The Navy awarded Sikorsky [LMT] a $185 million modification on May 31 to procure and deliver two more CH-53K King Stallion helicopters from the fiscal year 2022 unfunded priority list.
The helicopters are meant to fall under low rate initial production Lot 6. Work will largely throughout the continental U.S. and is expected to be finished by December 2025.
This comes after the Marine Corps’ unfunded priorities list for fiscal year 2023, sent to Congress earlier this year, also included $250 million for two more CH-53Ks (Defense Daily, April 1).
Navy spokeswoman Megan Wasel told Defense Daily the $185 million award “only accounts for the airframe contract to Sikorsky at a unit cost of $92.8 million.”
Navy budget documents note the current flyaway cost estimate for a full FY ‘22 King Stallion helicopter is $131.7 million, including the airframe, engines, government furnished equipment, engineering change order and non-recurring engineering.
The final FY ‘22 defense spending bill appropriated two more CH-53Ks to add to the nine helicopters the Navy requested for in the base budget, at a cost of $1.5 billion for 11 total aircraft (Defense Daily, March 9).
The Navy’s base FY ‘23 budget request seeks 10 full-rate production Lot 7 CH-53Ks at a cost of $1.7 billion and $368 million in advance procurement.
The service also submitted a legislative proposal to Congress for a block buy contract for 30 Lot 7 and Lot 8 aircraft from FY ‘23-24 along with 9- engines to support the helicopters.
The Navy and Marine Corps have already procured 40 CH-53Ks and plans to buy another 68 after FY ‘27 and expects to ultimately buy 196 total CH-53Ks.
The King Stallion helicopter also just reached initial operational capability (IOC) in April, the Marine Corps said last month (Defense Daily, April 25).

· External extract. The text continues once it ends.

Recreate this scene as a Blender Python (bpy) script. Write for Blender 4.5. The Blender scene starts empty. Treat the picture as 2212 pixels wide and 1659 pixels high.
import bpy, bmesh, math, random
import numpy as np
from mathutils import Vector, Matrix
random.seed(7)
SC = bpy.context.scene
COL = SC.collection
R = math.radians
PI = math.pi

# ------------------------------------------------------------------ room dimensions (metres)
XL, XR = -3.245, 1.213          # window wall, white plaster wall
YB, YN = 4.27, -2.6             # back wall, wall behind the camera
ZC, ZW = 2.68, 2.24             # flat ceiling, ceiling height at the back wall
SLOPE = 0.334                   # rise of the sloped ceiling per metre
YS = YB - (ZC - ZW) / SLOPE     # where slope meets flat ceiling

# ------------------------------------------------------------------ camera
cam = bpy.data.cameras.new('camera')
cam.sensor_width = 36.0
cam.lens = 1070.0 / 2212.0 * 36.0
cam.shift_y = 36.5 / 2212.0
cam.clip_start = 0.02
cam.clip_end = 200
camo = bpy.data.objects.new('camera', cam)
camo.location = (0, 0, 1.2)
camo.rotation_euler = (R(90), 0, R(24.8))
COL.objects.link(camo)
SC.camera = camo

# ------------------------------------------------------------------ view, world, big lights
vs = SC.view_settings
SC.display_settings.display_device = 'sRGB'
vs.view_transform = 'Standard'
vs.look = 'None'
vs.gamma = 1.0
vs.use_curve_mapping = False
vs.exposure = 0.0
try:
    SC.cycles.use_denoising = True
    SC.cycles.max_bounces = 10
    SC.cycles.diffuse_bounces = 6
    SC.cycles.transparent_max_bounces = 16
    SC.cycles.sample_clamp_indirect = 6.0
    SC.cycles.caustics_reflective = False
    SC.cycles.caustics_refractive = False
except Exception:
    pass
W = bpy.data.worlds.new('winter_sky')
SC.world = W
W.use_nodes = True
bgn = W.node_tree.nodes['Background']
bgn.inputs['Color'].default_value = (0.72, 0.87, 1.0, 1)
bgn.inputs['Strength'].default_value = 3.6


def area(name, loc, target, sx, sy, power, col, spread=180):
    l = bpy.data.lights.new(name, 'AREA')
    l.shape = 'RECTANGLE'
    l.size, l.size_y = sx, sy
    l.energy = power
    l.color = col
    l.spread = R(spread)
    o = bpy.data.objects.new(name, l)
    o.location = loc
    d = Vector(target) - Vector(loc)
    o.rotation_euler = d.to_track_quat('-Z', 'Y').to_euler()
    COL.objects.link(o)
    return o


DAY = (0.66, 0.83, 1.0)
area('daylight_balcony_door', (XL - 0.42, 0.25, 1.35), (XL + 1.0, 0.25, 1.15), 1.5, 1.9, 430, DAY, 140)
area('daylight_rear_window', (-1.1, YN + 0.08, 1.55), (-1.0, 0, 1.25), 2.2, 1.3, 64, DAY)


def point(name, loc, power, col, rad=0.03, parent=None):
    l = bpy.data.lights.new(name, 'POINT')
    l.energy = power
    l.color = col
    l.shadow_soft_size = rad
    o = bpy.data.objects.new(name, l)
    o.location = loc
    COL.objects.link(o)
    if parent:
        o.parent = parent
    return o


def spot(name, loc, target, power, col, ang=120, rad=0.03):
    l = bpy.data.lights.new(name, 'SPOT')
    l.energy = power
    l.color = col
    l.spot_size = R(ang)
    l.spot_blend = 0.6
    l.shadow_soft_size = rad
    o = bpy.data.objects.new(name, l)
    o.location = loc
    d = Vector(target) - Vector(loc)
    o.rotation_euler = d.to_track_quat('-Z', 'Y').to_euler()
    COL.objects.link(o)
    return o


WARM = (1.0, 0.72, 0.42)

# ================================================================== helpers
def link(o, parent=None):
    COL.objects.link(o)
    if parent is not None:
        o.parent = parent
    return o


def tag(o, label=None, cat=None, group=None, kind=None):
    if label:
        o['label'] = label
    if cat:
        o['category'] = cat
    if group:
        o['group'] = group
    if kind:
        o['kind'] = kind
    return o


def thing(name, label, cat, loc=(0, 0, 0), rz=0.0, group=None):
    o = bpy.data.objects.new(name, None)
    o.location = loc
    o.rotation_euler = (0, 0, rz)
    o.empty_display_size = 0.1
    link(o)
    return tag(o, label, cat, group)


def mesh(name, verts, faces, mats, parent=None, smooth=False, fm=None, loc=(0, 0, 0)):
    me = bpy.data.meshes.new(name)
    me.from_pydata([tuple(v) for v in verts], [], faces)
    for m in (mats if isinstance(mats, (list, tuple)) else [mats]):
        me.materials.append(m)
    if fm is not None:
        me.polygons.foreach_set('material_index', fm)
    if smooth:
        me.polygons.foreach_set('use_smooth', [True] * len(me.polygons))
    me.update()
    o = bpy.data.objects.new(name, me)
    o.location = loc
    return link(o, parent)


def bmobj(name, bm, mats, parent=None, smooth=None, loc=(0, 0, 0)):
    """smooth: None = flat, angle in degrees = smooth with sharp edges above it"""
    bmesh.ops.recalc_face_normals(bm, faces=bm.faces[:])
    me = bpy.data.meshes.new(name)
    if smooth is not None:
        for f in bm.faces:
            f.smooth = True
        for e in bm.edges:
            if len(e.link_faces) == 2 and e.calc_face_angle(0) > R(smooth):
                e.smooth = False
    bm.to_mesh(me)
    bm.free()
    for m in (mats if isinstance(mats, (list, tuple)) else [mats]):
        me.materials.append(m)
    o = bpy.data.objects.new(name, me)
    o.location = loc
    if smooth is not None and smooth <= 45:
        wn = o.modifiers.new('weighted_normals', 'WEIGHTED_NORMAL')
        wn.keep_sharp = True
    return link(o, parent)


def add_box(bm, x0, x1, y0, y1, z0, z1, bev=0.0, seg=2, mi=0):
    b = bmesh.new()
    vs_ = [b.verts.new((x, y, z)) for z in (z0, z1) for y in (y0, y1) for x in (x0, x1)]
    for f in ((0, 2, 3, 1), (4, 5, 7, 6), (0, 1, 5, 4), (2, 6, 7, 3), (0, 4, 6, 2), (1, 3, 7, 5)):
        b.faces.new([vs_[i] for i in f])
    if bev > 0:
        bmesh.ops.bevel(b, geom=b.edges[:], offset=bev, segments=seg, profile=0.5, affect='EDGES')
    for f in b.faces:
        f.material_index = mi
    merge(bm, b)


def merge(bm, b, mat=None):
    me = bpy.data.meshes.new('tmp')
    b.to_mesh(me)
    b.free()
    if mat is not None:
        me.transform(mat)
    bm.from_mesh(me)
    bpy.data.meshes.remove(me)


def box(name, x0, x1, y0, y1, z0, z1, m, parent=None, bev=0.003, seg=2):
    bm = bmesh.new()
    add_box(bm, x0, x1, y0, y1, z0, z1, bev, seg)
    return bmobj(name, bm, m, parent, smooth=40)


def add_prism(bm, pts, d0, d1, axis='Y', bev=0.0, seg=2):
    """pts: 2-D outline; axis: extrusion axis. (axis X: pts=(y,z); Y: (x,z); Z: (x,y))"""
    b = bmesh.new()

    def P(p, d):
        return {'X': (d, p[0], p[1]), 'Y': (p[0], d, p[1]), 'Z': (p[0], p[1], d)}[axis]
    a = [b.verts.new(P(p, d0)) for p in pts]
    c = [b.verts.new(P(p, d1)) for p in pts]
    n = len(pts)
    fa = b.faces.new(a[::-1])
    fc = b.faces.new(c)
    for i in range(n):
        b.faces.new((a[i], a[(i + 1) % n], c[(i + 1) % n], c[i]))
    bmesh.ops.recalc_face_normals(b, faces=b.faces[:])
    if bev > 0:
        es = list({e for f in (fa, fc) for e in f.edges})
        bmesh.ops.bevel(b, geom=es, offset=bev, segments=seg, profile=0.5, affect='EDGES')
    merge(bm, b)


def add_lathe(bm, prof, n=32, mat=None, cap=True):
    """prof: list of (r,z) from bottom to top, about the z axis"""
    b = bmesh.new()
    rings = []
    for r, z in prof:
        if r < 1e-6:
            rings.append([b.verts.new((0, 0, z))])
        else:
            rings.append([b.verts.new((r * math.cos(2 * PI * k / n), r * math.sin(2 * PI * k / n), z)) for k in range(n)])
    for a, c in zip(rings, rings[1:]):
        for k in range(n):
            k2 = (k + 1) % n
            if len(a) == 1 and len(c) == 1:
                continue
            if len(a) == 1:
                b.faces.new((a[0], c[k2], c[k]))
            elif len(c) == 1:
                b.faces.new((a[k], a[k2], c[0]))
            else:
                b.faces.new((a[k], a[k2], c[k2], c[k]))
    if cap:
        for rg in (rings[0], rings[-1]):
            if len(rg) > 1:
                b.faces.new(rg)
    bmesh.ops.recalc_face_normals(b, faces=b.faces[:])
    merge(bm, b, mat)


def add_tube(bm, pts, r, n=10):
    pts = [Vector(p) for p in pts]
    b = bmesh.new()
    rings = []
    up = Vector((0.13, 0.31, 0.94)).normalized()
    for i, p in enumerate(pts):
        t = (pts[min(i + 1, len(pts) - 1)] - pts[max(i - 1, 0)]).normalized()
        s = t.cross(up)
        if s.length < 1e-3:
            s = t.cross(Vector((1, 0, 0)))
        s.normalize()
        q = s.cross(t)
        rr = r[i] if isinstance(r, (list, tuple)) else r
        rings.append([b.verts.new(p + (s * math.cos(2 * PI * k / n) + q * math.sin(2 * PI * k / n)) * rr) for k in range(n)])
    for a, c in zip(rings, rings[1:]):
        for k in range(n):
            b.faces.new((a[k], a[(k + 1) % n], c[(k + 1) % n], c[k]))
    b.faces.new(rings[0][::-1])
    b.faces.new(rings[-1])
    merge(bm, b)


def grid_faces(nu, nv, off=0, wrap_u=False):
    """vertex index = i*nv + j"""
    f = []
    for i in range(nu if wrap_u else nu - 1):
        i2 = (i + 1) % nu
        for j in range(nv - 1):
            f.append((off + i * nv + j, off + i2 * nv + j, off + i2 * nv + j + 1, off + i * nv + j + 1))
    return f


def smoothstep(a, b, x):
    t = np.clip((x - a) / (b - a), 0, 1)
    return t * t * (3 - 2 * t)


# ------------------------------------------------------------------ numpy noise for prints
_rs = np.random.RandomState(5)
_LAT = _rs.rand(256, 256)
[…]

The Marine Corps is set to deploy the first CH-53K marine Expeditionary Unit detachment in FY 2024 and it will set up the conditions for sustained King Stallion deployments in support of Marine Expeditionary Units.
The CH-53K is a heavy lift sea-based helicopter with almost three times the lift capacity of the older CH-53E model. The King Stallion also has an engine with 57 percent more horsepower and 63 percent fewer parts than the 53E.